<<<<
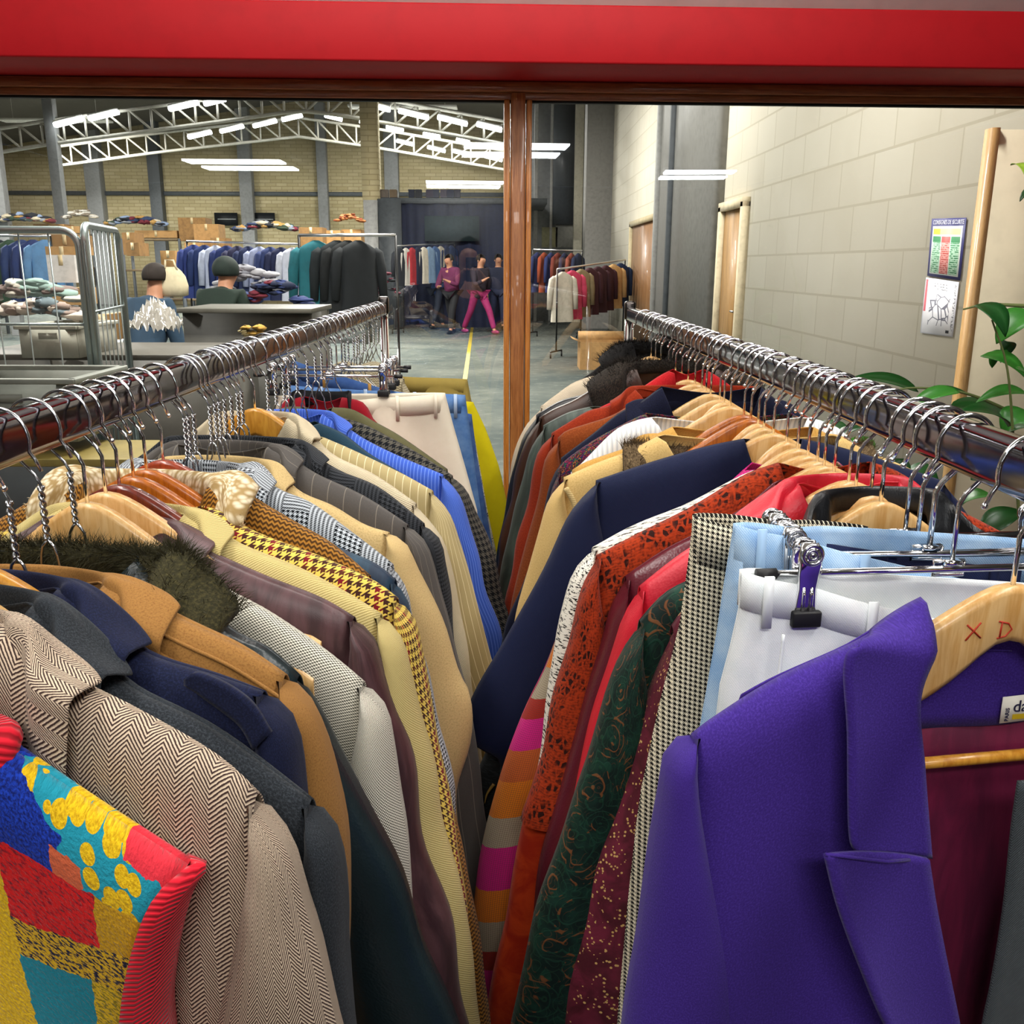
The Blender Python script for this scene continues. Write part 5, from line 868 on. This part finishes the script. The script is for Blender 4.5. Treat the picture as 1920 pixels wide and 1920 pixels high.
shelf_unit(-30, 154, 20, (437, 500, 560), 'long storage shelf with cartons at far left'); shelf_unit(228, 336, 20, (447, 505, 560), 'storage shelf with a low carton left of the carton stack'); shelf_unit(338, 430, 18.6, (506, 560), 'storage shelf under the brown carton stack'); shelf_unit(556, 682, 18, (473, 530, 590), 'storage shelf with cartons left of the grey post')
# roll cage, crates, counters
def roll_cage():
    D = 4.1; t = thing('roll_cage', 'grey steel roll cage trolley at the left edge behind the glass', 'roll cage', (0, 0, 0)); ST2 = chrome(.35, '#9aa4a4'); zt = P(100, 431, D)[2]
    def frame(A, B, top, nv, name, rails):
        A, B = np.array(A), np.array(B); e = (B-A)/np.linalg.norm(B-A); r = .07; m = M(); pts = [A+[0, 0, .15], A+[0, 0, top-r]]+[A+e*r*(1-math.cos(q))+np.array([0, 0, top-r+r*math.sin(q)]) for q in np.linspace(.2, math.pi/2, 6)]
        pts += [B-e*r*(1-math.cos(q))+np.array([0, 0, top-r+r*math.sin(q)]) for q in np.linspace(math.pi/2, .2, 6)]+[B+[0, 0, top-r], B+[0, 0, .15]]; m.tube(pts, .0155, 10); f = m.build(name, ST2, t)
        for k in range(1, nv): q = A+(B-A)*k/nv; m = M(); m.tube([q+[0, 0, .15], q+[0, 0, top]], .0035, 6); m.build('wire', ST2, f)
        for z in rails: m = M(); m.tube([A+[0, 0, z], B+[0, 0, z]], .006, 6); m.build('cross_wire', ST2, f)
    a = P(-180, 500, D); b = P(152, 500, D); a[2] = b[2] = 0; frame(a, b, zt, 6, 'front_gate', (.9, 1.2)); c = P(163, 500, D); d = P(226, 500, D+.72); c[2] = d[2] = 0; frame(c, d, P(163, 421, D)[2], 8, 'side_gate', (.8, 1.25))
    m = M(); m.box(((a[0]+b[0])/2, D+.35, .14), (b[0]-a[0], .7, .04)); m.build('base', ST2, t)
    for x in (a[0]+.06, b[0]-.06):
        for y in (D+.06, D+.64): m = M(); m.tube([(x-.015, y, .06), (x+.015, y, .06)], .06, 14); m.box((x, y, .11), (.05, .06, .03)); m.build('caster', RUB, t)
roll_cage()
def crate(r, D, dy, c, label):
    a, b = P(r[0], r[1], D), P(r[2], r[3], D); w_ = b[0]-a[0]; h = a[2]-b[2]; t = thing('plastic_crate', label, 'crate', ((a[0]+b[0])/2, D+dy/2, b[2])); m = M(); k = .92
    for cc, s in (((0, 0, .01), (w_*k, dy*k, .02)), ((-w_/2*k, 0, h/2), (.012, dy*k, h)), ((w_/2*k, 0, h/2), (.012, dy*k, h)), ((0, -dy/2*k, h/2), (w_*k, .012, h)), ((0, dy/2*k, h/2), (w_*k, .012, h))): m.box(cc, s)
    m.build('body', c, t); m = M()
    for s in (-1, 1): m.box((s*w_/2*.96, 0, h), (.035, dy, .02)); m.box((0, s*dy/2*.96, h), (w_, .035, .02))
    m.build('rim', c, t, bevel=.004); m = M(); m.box((0, -dy/2*k-.008, h*.72), (w_*.3, .01, .03)); m.build('handle', c, t); return t
CR = plain('#74776f', .55); crate((-160, 715, 152, 830), 3.5, .5, CR, 'large grey plastic crate low behind the left rail'); crate((28, 614, 150, 672), 4.75, .5, plain('#a09e90', .55), 'grey plastic crate with yellow lettering band inside the cage')
def block(name, label, cat, r, D, dy, mat, top=None, extra=None):
    a, b = P(r[0], r[1], D), P(r[2], r[3], D); t = thing(name, label, cat, ((a[0]+b[0])/2, D+dy/2, 0)); m = M(); w_ = b[0]-a[0]; m.box((0, .02, a[2]/2-.015), (w_-.04, dy-.06, a[2]-.03)); m.build('carcass', mat, t); m = M(); m.box((0, 0, a[2]-.015), (w_, dy, .03)); m.build('top', top or mat, t, bevel=.004)
    m = M(); m.box((0, -dy/2+.03, a[2]*.62), (.1, .02, .02)); m.build('handle', BLK, t); return t
block('sorting_counter', 'grey sorting counter with a dark handle behind the left rail', 'counter', (330, 578, 590, 700), 6.0, .7, plain('#4c4a44', .6), plain('#5c5a52', .5)); block('work_table', 'low brown table strewn with plastic behind the left rail', 'table', (-80, 664, 420, 760), 4.9, .8, plain('#3c3932', .6), plain('#4e4a42', .5)); block('low_cabinet', 'dark low cabinet with a yellow top edge behind the left hangers', 'cabinet', (-250, 860, 420, 1000), 3.42, .4, plain('#25292c', .6), plain('#7c6c30', .5))
def film(px, py, D, w_, h, label, seed):
    r = np.random.default_rng(seed); n_ = 26; G = np.zeros((n_, n_, 3)); X, Y = np.meshgrid(np.linspace(-.5, .5, n_), np.linspace(-.5, .5, n_)); G[..., 0] = X*w_; G[..., 1] = Y*.3; G[..., 2] = h*np.clip(1-(X*2)**2, 0, 1)*np.clip(1-(Y*2)**2, 0, 1)+.02*r.normal(0, 1, (n_, n_)); m = M(); m.grid(G)
    n = N('clear_film'); n.b.inputs['Transmission Weight'].default_value = .3; mt = n.done('#9a958c', .12); tag(m.build('plastic_film', mt, loc=P(px, py, D)), label, 'plastic film')
film(140, 672, 5.1, .36, .1, 'crumpled clear plastic film on the brown table', 4); film(295, 612, 6.3, .3, .16, 'crumpled shiny plastic bag at the counter end', 5)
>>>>
**Task details**
Retype each line of the listing above word for word. Exclude the pictures.

**Response for this exercise**
The Blender Python script for this scene continues. Write part 5, from line 868 on. This part finishes the script. The script is for Blender 4.5. Treat the picture as 1920 pixels wide and 1920 pixels high.
shelf_unit(-30, 154, 20, (437, 500, 560), 'long storage shelf with cartons at far left'); shelf_unit(228, 336, 20, (447, 505, 560), 'storage shelf with a low carton left of the carton stack'); shelf_unit(338, 430, 18.6, (506, 560), 'storage shelf under the brown carton stack'); shelf_unit(556, 682, 18, (473, 530, 590), 'storage shelf with cartons left of the grey post')
# roll cage, crates, counters
def roll_cage():
    D = 4.1; t = thing('roll_cage', 'grey steel roll cage trolley at the left edge behind the glass', 'roll cage', (0, 0, 0)); ST2 = chrome(.35, '#9aa4a4'); zt = P(100, 431, D)[2]
    def frame(A, B, top, nv, name, rails):
        A, B = np.array(A), np.array(B); e = (B-A)/np.linalg.norm(B-A); r = .07; m = M(); pts = [A+[0, 0, .15], A+[0, 0, top-r]]+[A+e*r*(1-math.cos(q))+np.array([0, 0, top-r+r*math.sin(q)]) for q in np.linspace(.2, math.pi/2, 6)]
        pts += [B-e*r*(1-math.cos(q))+np.array([0, 0, top-r+r*math.sin(q)]) for q in np.linspace(math.pi/2, .2, 6)]+[B+[0, 0, top-r], B+[0, 0, .15]]; m.tube(pts, .0155, 10); f = m.build(name, ST2, t)
        for k in range(1, nv): q = A+(B-A)*k/nv; m = M(); m.tube([q+[0, 0, .15], q+[0, 0, top]], .0035, 6); m.build('wire', ST2, f)
        for z in rails: m = M(); m.tube([A+[0, 0, z], B+[0, 0, z]], .006, 6); m.build('cross_wire', ST2, f)
    a = P(-180, 500, D); b = P(152, 500, D); a[2] = b[2] = 0; frame(a, b, zt, 6, 'front_gate', (.9, 1.2)); c = P(163, 500, D); d = P(226, 500, D+.72); c[2] = d[2] = 0; frame(c, d, P(163, 421, D)[2], 8, 'side_gate', (.8, 1.25))
    m = M(); m.box(((a[0]+b[0])/2, D+.35, .14), (b[0]-a[0], .7, .04)); m.build('base', ST2, t)
    for x in (a[0]+.06, b[0]-.06):
        for y in (D+.06, D+.64): m = M(); m.tube([(x-.015, y, .06), (x+.015, y, .06)], .06, 14); m.box((x, y, .11), (.05, .06, .03)); m.build('caster', RUB, t)
roll_cage()
def crate(r, D, dy, c, label):
    a, b = P(r[0], r[1], D), P(r[2], r[3], D); w_ = b[0]-a[0]; h = a[2]-b[2]; t = thing('plastic_crate', label, 'crate', ((a[0]+b[0])/2, D+dy/2, b[2])); m = M(); k = .92
    for cc, s in (((0, 0, .01), (w_*k, dy*k, .02)), ((-w_/2*k, 0, h/2), (.012, dy*k, h)), ((w_/2*k, 0, h/2), (.012, dy*k, h)), ((0, -dy/2*k, h/2), (w_*k, .012, h)), ((0, dy/2*k, h/2), (w_*k, .012, h))): m.box(cc, s)
    m.build('body', c, t); m = M()
    for s in (-1, 1): m.box((s*w_/2*.96, 0, h), (.035, dy, .02)); m.box((0, s*dy/2*.96, h), (w_, .035, .02))
    m.build('rim', c, t, bevel=.004); m = M(); m.box((0, -dy/2*k-.008, h*.72), (w_*.3, .01, .03)); m.build('handle', c, t); return t
CR = plain('#74776f', .55); crate((-160, 715, 152, 830), 3.5, .5, CR, 'large grey plastic crate low behind the left rail'); crate((28, 614, 150, 672), 4.75, .5, plain('#a09e90', .55), 'grey plastic crate with yellow lettering band inside the cage')
def block(name, label, cat, r, D, dy, mat, top=None, extra=None):
    a, b = P(r[0], r[1], D), P(r[2], r[3], D); t = thing(name, label, cat, ((a[0]+b[0])/2, D+dy/2, 0)); m = M(); w_ = b[0]-a[0]; m.box((0, .02, a[2]/2-.015), (w_-.04, dy-.06, a[2]-.03)); m.build('carcass', mat, t); m = M(); m.box((0, 0, a[2]-.015), (w_, dy, .03)); m.build('top', top or mat, t, bevel=.004)
    m = M(); m.box((0, -dy/2+.03, a[2]*.62), (.1, .02, .02)); m.build('handle', BLK, t); return t
block('sorting_counter', 'grey sorting counter with a dark handle behind the left rail', 'counter', (330, 578, 590, 700), 6.0, .7, plain('#4c4a44', .6), plain('#5c5a52', .5)); block('work_table', 'low brown table strewn with plastic behind the left rail', 'table', (-80, 664, 420, 760), 4.9, .8, plain('#3c3932', .6), plain('#4e4a42', .5)); block('low_cabinet', 'dark low cabinet with a yellow top edge behind the left hangers', 'cabinet', (-250, 860, 420, 1000), 3.42, .4, plain('#25292c', .6), plain('#7c6c30', .5))
def film(px, py, D, w_, h, label, seed):
    r = np.random.default_rng(seed); n_ = 26; G = np.zeros((n_, n_, 3)); X, Y = np.meshgrid(np.linspace(-.5, .5, n_), np.linspace(-.5, .5, n_)); G[..., 0] = X*w_; G[..., 1] = Y*.3; G[..., 2] = h*np.clip(1-(X*2)**2, 0, 1)*np.clip(1-(Y*2)**2, 0, 1)+.02*r.normal(0, 1, (n_, n_)); m = M(); m.grid(G)
    n = N('clear_film'); n.b.inputs['Transmission Weight'].default_value = .3; mt = n.done('#9a958c', .12); tag(m.build('plastic_film', mt, loc=P(px, py, D)), label, 'plastic film')
film(140, 672, 5.1, .36, .1, 'crumpled clear plastic film on the brown table', 4); film(295, 612, 6.3, .3, .16, 'crumpled shiny plastic bag at the counter end', 5)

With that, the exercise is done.